“Il flauto magico” a Livorno: la recensione di Fulvio Venturi

“Il flauto magico”  di Mozart, con la regia, le scene e i costumi di Lindsay Kemp, ha debuttato venerdì 11 novembre 2016 al Teatro Goldoni di Livorno, che ha prodotto l’opera, curandone il nuovo allestimento quale capofila del titolo unico 2016 per la Toscana realizzato insieme ai Teatri di Pisa e Lucca. Domenica 13 novembre alle 16.30 seconda rappresentazione a Livorno. Poi il 14 e 15 gennaio 2017 l’opera sarà al Teatro Verdi di Pisa e il 21 e 22 gennaio al Teatro del Giglio di Lucca. 

 

 

di Fulvio Venturi *

Die Zauberflöte è tornato in scena a Livorno a distanza di diciassette anni. Per l’opera di Mozart si è trattato anche della prima volta al Teatro Goldoni. Diremmo che l’evento si è giocato nel filo della restaurazione, non solo perché Lindsay Kemp ha realizzato regia, scene e costumi come era avvenuto nel 1999, ma soprattutto perché l’attuale produzione ha segnato il rientro ufficiale del regista di Liverpool nelle fila del teatro livornese dopo qualche anno di oblio. Kemp ha ripreso il lavoro fatto in precedenza e lo ha riproposto praticamente senza differenza. Stessi costumi, stesse situazioni, stessi colori. Uno spettacolo che ha resistito all’usura del tempo, che ha una sua leggibilità, una sua godibilità immediata, una sua candida innocenza comunicativa, una sua bellezza, che si fa guardare ancora con gioia e con sentimenti positivi.
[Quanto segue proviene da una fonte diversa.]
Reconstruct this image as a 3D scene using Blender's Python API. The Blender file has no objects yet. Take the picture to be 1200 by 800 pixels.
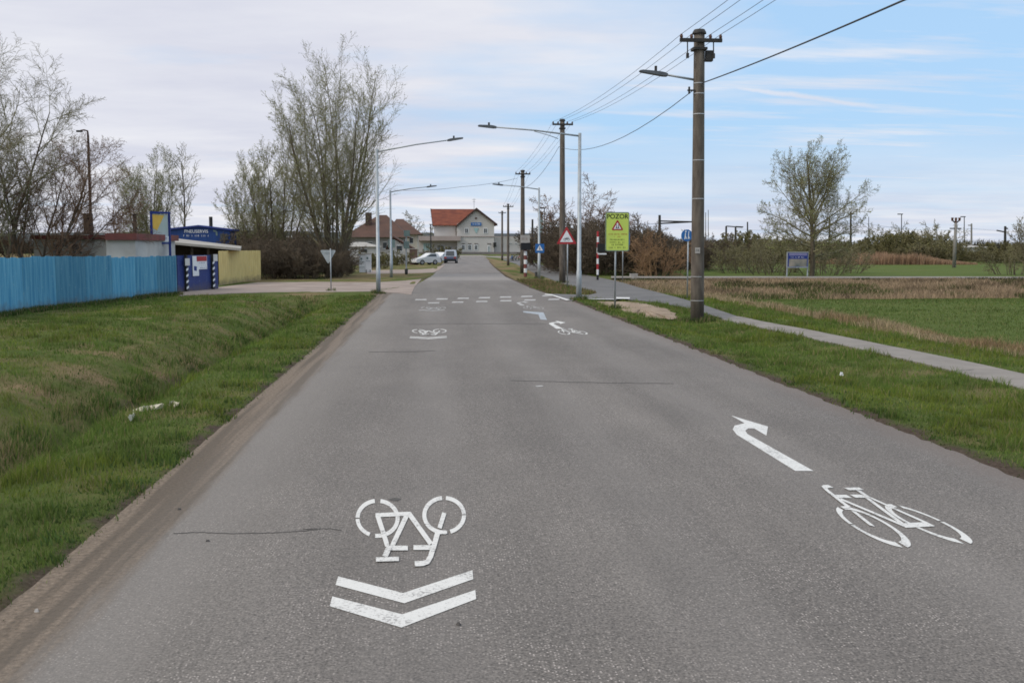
import bpy, math, random
import numpy as np
from mathutils import Vector, Matrix, Euler
sc = bpy.context.scene
COL = sc.collection
PI = math.pi
R = math.radians
rng = np.random.default_rng(7)

# ------------------------------------------------------------------ camera
H = 2.2; HZ = 289.0; VPX = 510.0; F = 1200.0
pitch = math.atan((400-HZ)/F); yaw = math.atan((600-VPX)/math.hypot(F, 400-HZ))
cam_d = bpy.data.cameras.new('camera'); cam = bpy.data.objects.new('camera', cam_d); COL.objects.link(cam)
cam_d.sensor_width = 36; cam_d.lens = 36.0*F/1200; cam_d.clip_end = 9000; cam_d.clip_start = .05
cam.location = (0, 0, H); cam.rotation_euler = Euler((PI/2-pitch, 0, -yaw), 'XYZ')
sc.camera = cam
CR = cam.rotation_euler.to_matrix()
def ray(px, py):
    return CR @ Vector(((px-600)/F, -(py-400)/F, -1.0))
def G(px, py, z=0.0):
    d = ray(px, py); t = (z-H)/d.z
    return Vector((d.x*t, d.y*t, z))
def P(px, py, y):
    d = ray(px, py); t = y/d.y
    return Vector((d.x*t, y, H+d.z*t))

# ------------------------------------------------------------------ mesh builder
ORG = {}
class MB:
    def __init__(s): s.v = []; s.f = []
    def add(s, vs, fs):
        n = len(s.v); s.v += [tuple(v) for v in vs]; s.f += [tuple(i+n for i in f) for f in fs]; return s
    def box(s, c, d, rz=0.0, M=None):
        hx, hy, hz = d[0]/2, d[1]/2, d[2]/2
        vs = [Vector((x, y, z)) for x in (-hx, hx) for y in (-hy, hy) for z in (-hz, hz)]
        if M is None: M = Matrix.Rotation(rz, 3, 'Z')
        vs = [M @ v + Vector(c) for v in vs]
        return s.add(vs, [(0,1,3,2),(4,6,7,5),(0,4,5,1),(2,3,7,6),(0,2,6,4),(1,5,7,3)])
    def tube(s, pts, rad, n=8, cap=True):
        pts = [Vector(p) for p in pts]
        if not hasattr(rad, '__len__'): rad = [rad]*len(pts)
        vs = []; fs = []
        for i, p in enumerate(pts):
            a = pts[max(i-1, 0)]; b = pts[min(i+1, len(pts)-1)]
            t = (b-a).normalized()
            ref = Vector((0, 0, 1)) if abs(t.z) < .9 else Vector((1, 0, 0))
            u = t.cross(ref).normalized(); w = t.cross(u)
            for k in range(n):
                an = 2*PI*k/n; vs.append(p+(u*math.cos(an)+w*math.sin(an))*rad[i])
        for i in range(len(pts)-1):
            for k in range(n):
                k2 = (k+1) % n
                fs.append((i*n+k, i*n+k2, (i+1)*n+k2, (i+1)*n+k))
        if cap:
            fs.append(tuple(range(n-1, -1, -1))); m = (len(pts)-1)*n
            fs.append(tuple(range(m, m+n)))
        return s.add(vs, fs)
    def prism(s, poly, vec):
        n = len(poly); a = [Vector(p) for p in poly]; b = [p+Vector(vec) for p in a]
        fs = [tuple(range(n)), tuple(range(2*n-1, n-1, -1))]
        for i in range(n):
            j = (i+1) % n; fs.append((i, i+n, j+n, j))
        return s.add(a+b, fs)
    def build(s, name, mat, parent=None, smooth=False):
        me = bpy.data.meshes.new(name)
        org = Vector((0, 0, 0))
        if parent is not None: org = ORG.get(parent.name, Vector((0, 0, 0)))
        me.from_pydata([(v[0]-org.x, v[1]-org.y, v[2]-org.z) for v in s.v], [], s.f)
        if mat: me.materials.append(mat)
        if smooth:
            me.polygons.foreach_set('use_smooth', [True]*len(me.polygons))
        me.update()
        o = bpy.data.objects.new(name, me); COL.objects.link(o)
        if parent is not None: o.parent = parent; ORG[o.name] = org
        return o

def tag(o, label=None, cat=None, group=None, kind=None):
    if label: o['label'] = label
    if cat: o['category'] = cat
    if group: o['group'] = group
    if kind: o['kind'] = kind
    return o
def thing(name, loc, label, cat, group=None):
    o = bpy.data.objects.new(name, None); COL.objects.link(o); o.location = loc; o.empty_display_size = .2
    ORG[o.name] = Vector(loc)
    return tag(o, label, cat, group)
def dup(root, loc, rz=0, label=None, scale=None):
    r = root.copy(); COL.objects.link(r); r.location = loc; r.rotation_euler = (0, 0, rz)
    if scale is not None: r.scale = scale if hasattr(scale, '__len__') else (scale,)*3
    if label: r['label'] = label
    for ch in list(root.children):
        c = ch.copy(); COL.objects.link(c); c.parent = r
        for g in list(ch.children):
            d = g.copy(); COL.objects.link(d); d.parent = c
    return r

# ------------------------------------------------------------------ materials
def mat(name, c1, c2=None, scale=3.0, rough=.8, bump=0.0, bscale=None, metal=0.0, detail=4, spec=.3, stretch=None, c3=None):
    m = bpy.data.materials.new(name); m.use_nodes = True
    nt = m.node_tree; b = nt.nodes['Principled BSDF']
    b.inputs['Roughness'].default_value = rough; b.inputs['Metallic'].default_value = metal
    b.inputs['Specular IOR Level'].default_value = spec
    if c2 is None: c2 = tuple(x*.82 for x in c1)
    tc = nt.nodes.new('ShaderNodeTexCoord'); src = tc.outputs['Object']
    if stretch:
        mp = nt.nodes.new('ShaderNodeMapping'); mp.inputs['Scale'].default_value = stretch
        nt.links.new(src, mp.inputs[0]); src = mp.outputs[0]
    n = nt.nodes.new('ShaderNodeTexNoise'); n.inputs['Scale'].default_value = scale; n.inputs['Detail'].default_value = detail
    nt.links.new(src, n.inputs['Vector'])
    cr = nt.nodes.new('ShaderNodeValToRGB'); e = cr.color_ramp.elements
    e[0].position = .35; e[1].position = .65; e[0].color = (*c1, 1); e[1].color = (*c2, 1)
    if c3: x = cr.color_ramp.elements.new(.8); x.color = (*c3, 1)
    nt.links.new(n.outputs[0], cr.inputs[0]); nt.links.new(cr.outputs[0], b.inputs['Base Color'])
    if bump:
        n2 = nt.nodes.new('ShaderNodeTexNoise'); n2.inputs['Scale'].default_value = bscale or scale*6
        nt.links.new(src, n2.inputs['Vector'])
        bp = nt.nodes.new('ShaderNodeBump'); bp.inputs['Strength'].default_value = bump; bp.inputs['Distance'].default_value = .02
        nt.links.new(n2.outputs[0], bp.inputs['Height']); nt.links.new(bp.outputs[0], b.inputs['Normal'])
    return m
M = {}
M['galv'] = mat('galvanised steel', (.36,.39,.41), (.28,.31,.33), 4, .5, metal=.35, spec=.5)
M['dsteel'] = mat('dark steel', (.03,.03,.03), (.05,.045,.04), 8, .6, metal=.3)
M['lamp'] = mat('lamp housing', (.09,.1,.11), (.12,.13,.14), 8, .5, metal=.3)
M['pole'] = mat('weathered pole concrete', (.15,.128,.105), (.085,.07,.058), 2.2, .9, .5, 30, stretch=(3,3,.7), c3=(.2,.18,.16))
M['pole2'] = mat('grey pole concrete', (.25,.24,.22), (.18,.17,.155), 2.2, .9, .4, 30, stretch=(3,3,.7))
M['cond'] = mat('wire metal', (.05,.05,.055), None, 5, .6)
M['insul'] = mat('insulator ceramic', (.1,.045,.03), None, 5, .3)
M['band'] = mat('clamp band', (.5,.5,.5), None, 5, .4, metal=.5)
M['white'] = mat('white sign face', (.72,.73,.74), (.66,.67,.68), 6, .45)
M['red'] = mat('red sign face', (.38,.03,.035), (.33,.03,.035), 6, .45)
M['black'] = mat('black print', (.015,.015,.018), None, 6, .5)
M['sblue'] = mat('blue sign face', (.02,.13,.38), (.025,.12,.34), 6, .4)
M['lime'] = mat('fluorescent yellow green sign face', (.52,.64,.12), (.48,.6,.12), 3, .4)
M['signback'] = mat('sign back aluminium', (.42,.45,.46), (.34,.37,.38), 5, .5, metal=.4)
M['wallwhite'] = mat('old white render', (.56,.55,.52), (.42,.4,.37), .9, .9, .2)
M['station'] = mat('grey beige station render', (.50,.48,.455), (.44,.42,.4), .25, .9)
M['station2'] = mat('pinkish canopy fascia', (.36,.3,.28), (.31,.26,.24), .5, .9)
M['plinth'] = mat('dark plinth', (.2,.18,.17), None, 1, .9)
M['cream'] = mat('cream house render', (.55,.5,.4), (.46,.42,.34), .6, .9)
M['rooftile'] = mat('orange red roof tiles', (.20,.062,.035), (.13,.04,.027), .5, .8, .3, 6, stretch=(1,1,3))
M['roofbrown'] = mat('brown roof tiles', (.095,.05,.036), (.07,.04,.03), .6, .85, .3, 6)
M['roofdark'] = mat('dark barge board', (.06,.035,.03), None, 2, .7)
M['glass'] = mat('dark window glass', (.03,.035,.04), (.05,.06,.065), .4, .12, spec=.7)
M['teal'] = mat('pale teal panel', (.3,.45,.45), (.22,.36,.37), .8, .5)
M['blding'] = mat('deep blue cladding', (.018,.055,.2), (.014,.045,.16), 1.2, .5, stretch=(6,6,.5))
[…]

E questo è stato il dato largamente più fondato della produzione.

Dal lato musicale invece non tutto è andato liscio. L’Orchestra della Toscana soffre senz’altro la dolorosa perdita di Andrea Tacchi, storica spalla della compagine. Se la qualità è rimasta invariata, l’anima della formazione piange, né il direttore Dejan Savic, pur encomiabile, è parso accendere la scintilla vivificatrice.

Nel cast canoro si è distinto il Papageno del giovane baritono costaricano William Hernandez dotato di una voce pastosa, sonora e di una spigliata bonomia scenica. Con lui è da segnalare l’integerrimo Sarastro di Manrico Signorini, enfant du pays livornese, anch’egli al rientro nella città natale, la generica eleganza di Blagoj Nacoski, tenore in via d’affermazione, che vestiva gli aulici panni del principe Tamino e anche il caricaturale Monostatos di Antonio Pannunzio. Ottima sotto tutti gli aspetti la prova del Coro Lirico Toscano, diretto con estrema competenza dal Maestro Marco Bargagna. Non sempre positive, invece, le prove del settore femminile dei solisti, ove è facile citare le tre dame di Barbara Luccini, Roxana Herrera e Carlotta Vichi, ottime sotto tutti gli aspetti, ma ove forse le loro colleghe devono attendere una giusta e ulteriore maturazione. Si conclude la nota con un apprezzamento al personale e alle maestranze della Fondazione Goldoni che hanno profuso professionalità e buona disposizione. Al termine molti applausi per tutti e facce sorrididenti, che in teatro sono sempre un bel vedere.